Babcock declined 6.7 percent to 1,275 pence. The engineering-services company said in a statement that it will take on 705 million pounds of Avincis’s debt as part of the deal to buy the helicopter business from Investindustrial and Kohlberg Kravis Roberts & Co. Babcock said it will raise 1.1 billion pounds in a rights issue to fund the acquisition.

Tullow Oil slipped 2.3 percent to 759 pence after saying “the well encountered poorly developed oil-bearing reservoir sands.” The exploration company still plans to sell its first oil from Kenya as early as 2016.

SSE Plc dropped 2 percent to 1,487 pence after Ofgem, Britain’s energy regulator, asked the Competition and Markets Authority to investigate the retail market for electricity and gas. The CMA could force the largest utilities to break up.

Randgold Resources Ltd., a gold miner in Africa, slipped 2.7 percent to 4,486 pence. Fresnillo Plc, which produces gold and silver in Mexico, retreated 4 percent to 837.5 pence. Gold fell to the lowest price in six weeks.

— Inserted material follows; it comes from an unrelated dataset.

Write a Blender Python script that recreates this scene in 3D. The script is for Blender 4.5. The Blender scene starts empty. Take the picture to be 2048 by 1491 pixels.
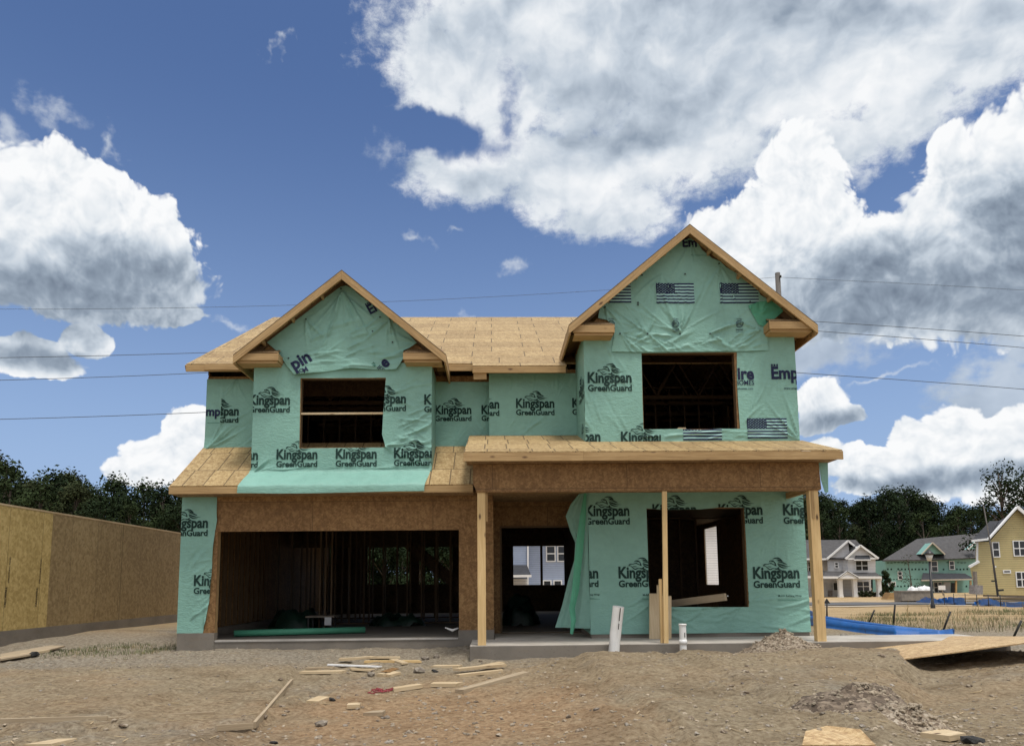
import bpy, bmesh, math, random
import numpy as np
from math import sin, cos, pi, radians, sqrt, atan2, asin
from mathutils import Vector, Matrix
random.seed(7)
scene = bpy.context.scene
COL = scene.collection

# ------------------------------------------------------------------ camera
F, PX, PY, CAMZ = 1500.0, 1024.0, 985.0, 1.5          # focal length and principal point in photo pixels
YAW, PIT, ROLL = radians(1.5), radians(6.9), radians(0.55)
fw = Vector((sin(YAW)*cos(PIT), cos(YAW)*cos(PIT), sin(PIT)))
_r0 = Vector((cos(YAW), -sin(YAW), 0)); _u0 = _r0.cross(fw)
rt = cos(ROLL)*_r0 - sin(ROLL)*_u0; up = cos(ROLL)*_u0 + sin(ROLL)*_r0
cam = bpy.data.cameras.new('camera')
cam.sensor_width = 36.0; cam.lens = F/2048*36.0
cam.shift_y = (PY-745.5)/2048
cam.clip_end = 3000; cam.clip_start = 0.05
camo = bpy.data.objects.new('camera', cam); COL.objects.link(camo)
m = Matrix((rt, up, -fw)).transposed().to_4x4(); m.translation = (0, 0, CAMZ)
camo.matrix_world = m
scene.camera = camo

def ray(x, y): return rt*((x-PX)/F) + up*((PY-y)/F) + fw
def atY(x, y, Y):
    d = ray(x, y); p = d*(Y/d.y); return Vector((p.x, Y, p.z+CAMZ))
def atZ(x, y, Z):
    d = ray(x, y); p = d*((Z-CAMZ)/d.z); return Vector((p.x, p.y, Z))
def azel(x, y):
    d = ray(x, y).normalized(); return atan2(d.x, d.y), asin(d.z)

# ------------------------------------------------------------------ world, sun, exposure
SUN_EL, SUN_AZ = radians(72), radians(150)             # azimuth from +Y towards +X: nearly overhead, a little to the viewer's side, behind thin cloud
scene.view_settings.view_transform = 'Standard'
scene.view_settings.look = 'None'
scene.view_settings.exposure = 0.0
scene.view_settings.gamma = 1.0
sun = bpy.data.lights.new('sun', 'SUN'); sun.energy = 2.6; sun.angle = radians(12); sun.color = (1, .95, .87)
suno = bpy.data.objects.new('sun', sun); COL.objects.link(suno)
sd = Vector((sin(SUN_AZ)*cos(SUN_EL), cos(SUN_AZ)*cos(SUN_EL), sin(SUN_EL)))
suno.rotation_euler = sd.to_track_quat('Z', 'Y').to_euler(); suno.location = (0, 0, 60)
world = bpy.data.worlds.new('World'); scene.world = world; world.use_nodes = True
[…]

In the U.S., the Commerce Department revised upwards its estimate for economic growth in the final three months of last year. A release showed gross domestic product increased at a 2.6 percent annualized rate in the fourth quarter. The Commerce Department had said the world’s biggest economy expanded at a 2.4 percent pace.

Separate data from the Labor Department showed that initial jobless claims unexpectedly dropped to 311,000 in the week ended March 22 from a revised 321,000 in the preceding period.